The NASD withdrew charges related to "spinning", giving blocks of promising IPO shares to executives in the hope of winning or keeping their companies' banking business.

Mr Quattrone had argued that no NASD rules prohibited the conduct in question at the time. NASD rules governing research analysts' compensation and interactions with bankers and corporate clients were only adopted in May 2002. That was after the dot.com boom turned to bust and after a public outcry over Wall Street's behaviour at the top of the market.

Mr Quattrone said he was concentrating on charitable work rather than plotting a return to banking. He is yet to hear whether he faces another re-trial on federal charges that he obstructed justice by telling employees it was "time to clean up" their files. The offending e-mail - not written by Mr Quattrone, but forwarded by him - came as a grand jury investigated allegations of spinning by CSFB and other banks.

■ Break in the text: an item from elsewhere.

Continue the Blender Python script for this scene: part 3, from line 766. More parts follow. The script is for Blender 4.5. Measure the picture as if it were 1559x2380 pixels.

Mr Quattrone was tried twice on two charges of obstruction of justice and one of witness tampering. The first trial in 2003 ended with the jury deadlocked; he was sentenced to 18 months in prison after being convicted on re-trial but jury instructions were flawed and his conviction was thrown out on appeal.

Mr Quattrone's successful flotations included Amazon.com. He earned $120m (£70m) in 2000, when he was seen as an oracle with an eye for the hottest new technology companies.